WHAT TO WORK ON
Take the lines from the one bearing "Continue the Blender" to the one bearing "for (x, z, w, h)", inclusive, and reproduce them exactly; include no other line.

(Stored records)
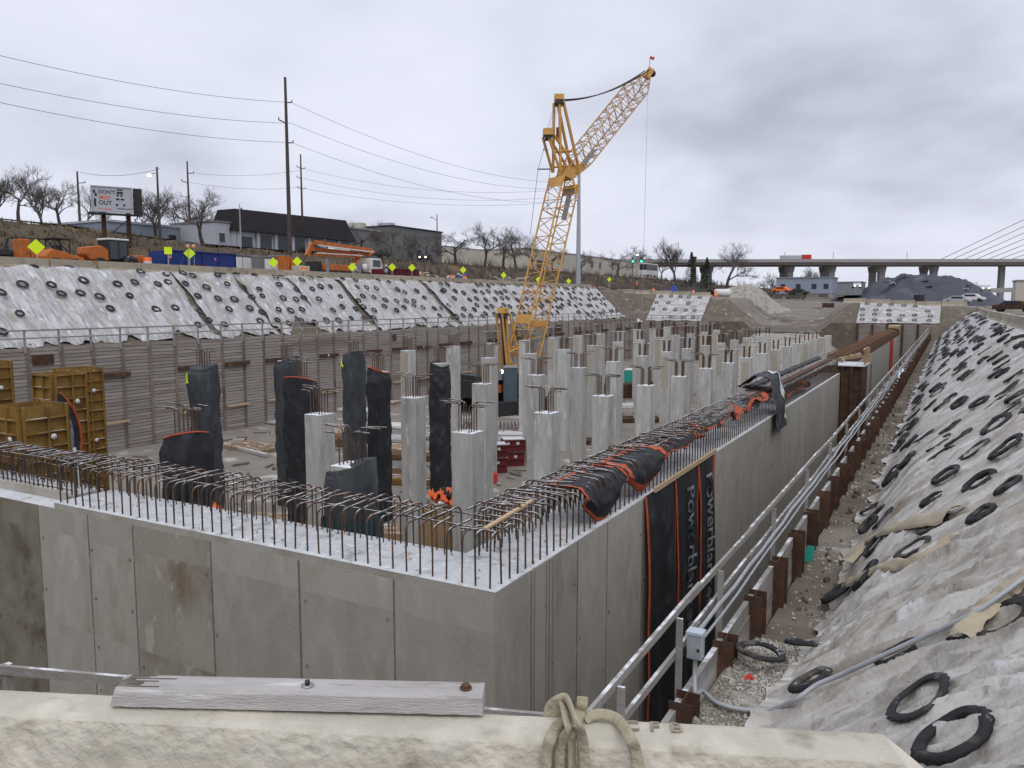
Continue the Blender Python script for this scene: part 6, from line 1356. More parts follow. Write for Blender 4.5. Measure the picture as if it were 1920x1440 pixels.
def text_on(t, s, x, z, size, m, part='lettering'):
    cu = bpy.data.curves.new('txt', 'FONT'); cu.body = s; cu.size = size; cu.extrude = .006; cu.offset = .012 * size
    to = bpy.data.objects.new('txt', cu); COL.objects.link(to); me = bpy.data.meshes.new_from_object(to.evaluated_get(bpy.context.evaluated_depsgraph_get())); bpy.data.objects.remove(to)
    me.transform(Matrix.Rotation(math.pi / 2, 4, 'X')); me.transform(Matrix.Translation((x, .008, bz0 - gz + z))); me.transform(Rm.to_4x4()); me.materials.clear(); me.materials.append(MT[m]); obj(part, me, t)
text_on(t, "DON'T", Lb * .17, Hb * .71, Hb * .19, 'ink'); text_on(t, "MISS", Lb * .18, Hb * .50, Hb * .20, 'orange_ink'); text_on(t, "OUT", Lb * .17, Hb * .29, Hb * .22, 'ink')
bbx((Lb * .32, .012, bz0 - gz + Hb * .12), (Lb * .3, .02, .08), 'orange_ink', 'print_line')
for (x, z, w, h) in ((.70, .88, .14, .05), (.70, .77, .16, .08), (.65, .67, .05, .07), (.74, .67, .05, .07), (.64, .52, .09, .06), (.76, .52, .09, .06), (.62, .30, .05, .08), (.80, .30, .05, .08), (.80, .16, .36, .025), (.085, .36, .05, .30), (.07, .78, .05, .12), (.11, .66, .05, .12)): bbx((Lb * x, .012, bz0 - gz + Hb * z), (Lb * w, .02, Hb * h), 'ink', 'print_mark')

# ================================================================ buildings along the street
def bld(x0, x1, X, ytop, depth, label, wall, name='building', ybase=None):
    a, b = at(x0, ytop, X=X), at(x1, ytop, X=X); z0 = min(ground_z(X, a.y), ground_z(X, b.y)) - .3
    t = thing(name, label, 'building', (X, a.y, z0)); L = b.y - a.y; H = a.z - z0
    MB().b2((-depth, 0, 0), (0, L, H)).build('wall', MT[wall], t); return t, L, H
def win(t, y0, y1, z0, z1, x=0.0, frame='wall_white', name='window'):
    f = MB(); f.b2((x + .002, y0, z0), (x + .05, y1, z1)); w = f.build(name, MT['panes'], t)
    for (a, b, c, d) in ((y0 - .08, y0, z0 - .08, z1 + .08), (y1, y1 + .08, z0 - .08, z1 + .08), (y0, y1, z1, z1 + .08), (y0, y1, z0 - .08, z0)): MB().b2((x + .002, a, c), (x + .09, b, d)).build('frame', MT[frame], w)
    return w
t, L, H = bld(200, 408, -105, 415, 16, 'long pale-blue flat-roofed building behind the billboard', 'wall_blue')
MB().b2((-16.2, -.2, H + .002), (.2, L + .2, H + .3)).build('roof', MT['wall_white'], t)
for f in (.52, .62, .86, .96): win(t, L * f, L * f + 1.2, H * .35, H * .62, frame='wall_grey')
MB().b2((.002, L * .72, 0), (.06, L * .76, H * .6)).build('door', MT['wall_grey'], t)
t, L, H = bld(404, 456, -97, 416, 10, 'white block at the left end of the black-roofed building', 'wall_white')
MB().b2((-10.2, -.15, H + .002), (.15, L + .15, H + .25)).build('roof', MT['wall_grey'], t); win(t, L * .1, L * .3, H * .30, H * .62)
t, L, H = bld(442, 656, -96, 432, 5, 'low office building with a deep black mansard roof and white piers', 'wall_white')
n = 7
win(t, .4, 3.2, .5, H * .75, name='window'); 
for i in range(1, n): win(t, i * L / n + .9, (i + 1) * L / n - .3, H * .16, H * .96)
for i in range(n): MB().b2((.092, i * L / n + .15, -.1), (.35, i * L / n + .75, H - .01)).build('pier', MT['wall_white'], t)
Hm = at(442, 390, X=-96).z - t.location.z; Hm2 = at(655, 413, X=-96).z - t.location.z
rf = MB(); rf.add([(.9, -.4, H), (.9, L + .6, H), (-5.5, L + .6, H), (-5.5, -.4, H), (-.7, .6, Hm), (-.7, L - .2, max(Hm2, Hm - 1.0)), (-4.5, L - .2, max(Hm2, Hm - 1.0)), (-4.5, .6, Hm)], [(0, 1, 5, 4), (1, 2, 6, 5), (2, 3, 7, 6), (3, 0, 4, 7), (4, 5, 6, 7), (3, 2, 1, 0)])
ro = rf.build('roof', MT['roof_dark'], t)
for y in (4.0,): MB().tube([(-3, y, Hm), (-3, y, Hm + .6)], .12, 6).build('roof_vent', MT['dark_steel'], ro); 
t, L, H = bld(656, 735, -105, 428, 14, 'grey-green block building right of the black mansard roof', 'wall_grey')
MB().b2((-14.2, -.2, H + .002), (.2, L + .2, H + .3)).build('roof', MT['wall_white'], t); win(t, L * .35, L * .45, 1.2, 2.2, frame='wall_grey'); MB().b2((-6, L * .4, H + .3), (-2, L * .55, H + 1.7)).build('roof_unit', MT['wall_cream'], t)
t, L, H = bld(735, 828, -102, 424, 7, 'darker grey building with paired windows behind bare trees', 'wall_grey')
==
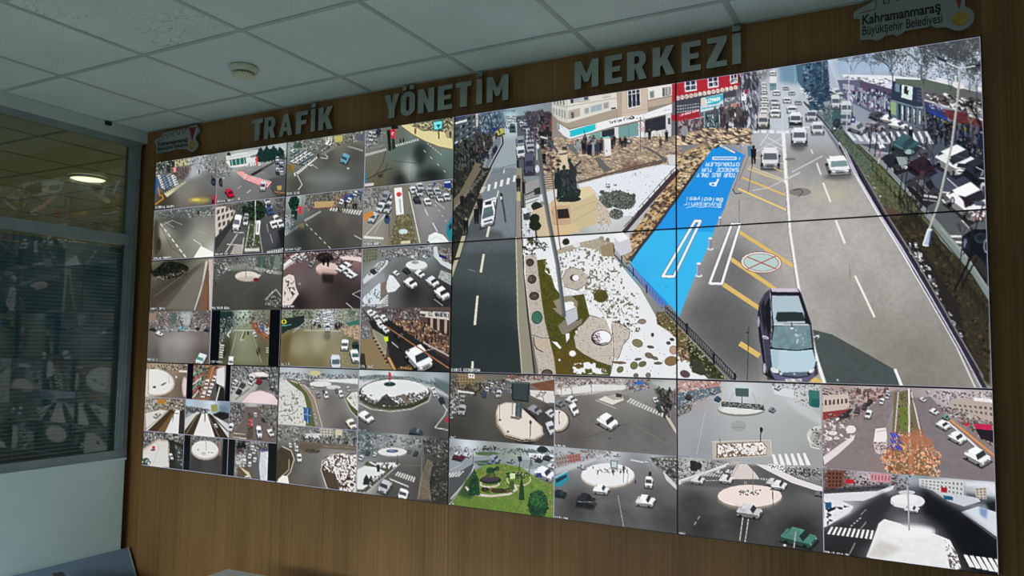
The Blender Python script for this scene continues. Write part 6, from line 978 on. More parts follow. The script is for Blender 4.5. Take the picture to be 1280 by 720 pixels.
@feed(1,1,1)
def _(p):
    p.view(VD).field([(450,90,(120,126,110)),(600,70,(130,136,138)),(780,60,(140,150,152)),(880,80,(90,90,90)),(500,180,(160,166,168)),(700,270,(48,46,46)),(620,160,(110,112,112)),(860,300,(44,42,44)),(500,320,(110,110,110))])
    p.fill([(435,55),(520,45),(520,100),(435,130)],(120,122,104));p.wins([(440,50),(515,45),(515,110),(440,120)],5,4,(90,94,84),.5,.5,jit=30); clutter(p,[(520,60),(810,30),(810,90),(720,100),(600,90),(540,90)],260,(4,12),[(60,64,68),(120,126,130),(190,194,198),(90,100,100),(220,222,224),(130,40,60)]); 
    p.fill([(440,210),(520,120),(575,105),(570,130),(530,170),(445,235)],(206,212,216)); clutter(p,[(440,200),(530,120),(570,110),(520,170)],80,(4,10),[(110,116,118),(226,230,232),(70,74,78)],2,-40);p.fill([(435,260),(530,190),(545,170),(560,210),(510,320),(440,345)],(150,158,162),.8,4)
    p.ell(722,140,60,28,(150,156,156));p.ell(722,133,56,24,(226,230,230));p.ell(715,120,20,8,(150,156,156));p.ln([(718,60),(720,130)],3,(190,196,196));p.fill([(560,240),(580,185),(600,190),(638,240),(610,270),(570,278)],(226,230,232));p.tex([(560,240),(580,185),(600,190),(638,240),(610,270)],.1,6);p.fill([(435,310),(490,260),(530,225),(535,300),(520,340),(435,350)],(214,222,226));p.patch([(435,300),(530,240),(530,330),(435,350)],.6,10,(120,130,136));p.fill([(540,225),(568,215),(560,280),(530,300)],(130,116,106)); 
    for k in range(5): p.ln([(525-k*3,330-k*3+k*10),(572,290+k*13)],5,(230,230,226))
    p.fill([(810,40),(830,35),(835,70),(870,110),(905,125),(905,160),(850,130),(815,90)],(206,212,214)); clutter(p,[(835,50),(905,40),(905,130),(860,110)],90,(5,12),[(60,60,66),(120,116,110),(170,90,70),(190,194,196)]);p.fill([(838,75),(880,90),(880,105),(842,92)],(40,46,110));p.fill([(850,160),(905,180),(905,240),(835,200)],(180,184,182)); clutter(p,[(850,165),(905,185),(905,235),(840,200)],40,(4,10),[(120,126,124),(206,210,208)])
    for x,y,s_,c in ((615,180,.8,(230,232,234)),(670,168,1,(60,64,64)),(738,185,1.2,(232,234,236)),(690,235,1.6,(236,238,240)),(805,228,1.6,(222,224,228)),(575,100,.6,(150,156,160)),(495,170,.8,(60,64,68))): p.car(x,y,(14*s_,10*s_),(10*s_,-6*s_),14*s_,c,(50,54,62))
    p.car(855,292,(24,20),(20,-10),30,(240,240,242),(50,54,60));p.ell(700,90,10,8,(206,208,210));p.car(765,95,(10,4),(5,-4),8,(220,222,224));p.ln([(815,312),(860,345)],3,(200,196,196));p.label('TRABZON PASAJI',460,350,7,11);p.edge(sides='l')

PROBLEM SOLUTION
Continue the Blender Python script for this scene: part 6, from line 1356. More parts follow. Write for Blender 4.5. Measure the picture as if it were 1920x1440 pixels.
def text_on(t, s, x, z, size, m, part='lettering'):
    cu = bpy.data.curves.new('txt', 'FONT'); cu.body = s; cu.size = size; cu.extrude = .006; cu.offset = .012 * size
    to = bpy.data.objects.new('txt', cu); COL.objects.link(to); me = bpy.data.meshes.new_from_object(to.evaluated_get(bpy.context.evaluated_depsgraph_get())); bpy.data.objects.remove(to)
    me.transform(Matrix.Rotation(math.pi / 2, 4, 'X')); me.transform(Matrix.Translation((x, .008, bz0 - gz + z))); me.transform(Rm.to_4x4()); me.materials.clear(); me.materials.append(MT[m]); obj(part, me, t)
text_on(t, "DON'T", Lb * .17, Hb * .71, Hb * .19, 'ink'); text_on(t, "MISS", Lb * .18, Hb * .50, Hb * .20, 'orange_ink'); text_on(t, "OUT", Lb * .17, Hb * .29, Hb * .22, 'ink')
bbx((Lb * .32, .012, bz0 - gz + Hb * .12), (Lb * .3, .02, .08), 'orange_ink', 'print_line')
for (x, z, w, h) in ((.70, .88, .14, .05), (.70, .77, .16, .08), (.65, .67, .05, .07), (.74, .67, .05, .07), (.64, .52, .09, .06), (.76, .52, .09, .06), (.62, .30, .05, .08), (.80, .30, .05, .08), (.80, .16, .36, .025), (.085, .36, .05, .30), (.07, .78, .05, .12), (.11, .66, .05, .12)): bbx((Lb * x, .012, bz0 - gz + Hb * z), (Lb * w, .02, Hb * h), 'ink', 'print_mark')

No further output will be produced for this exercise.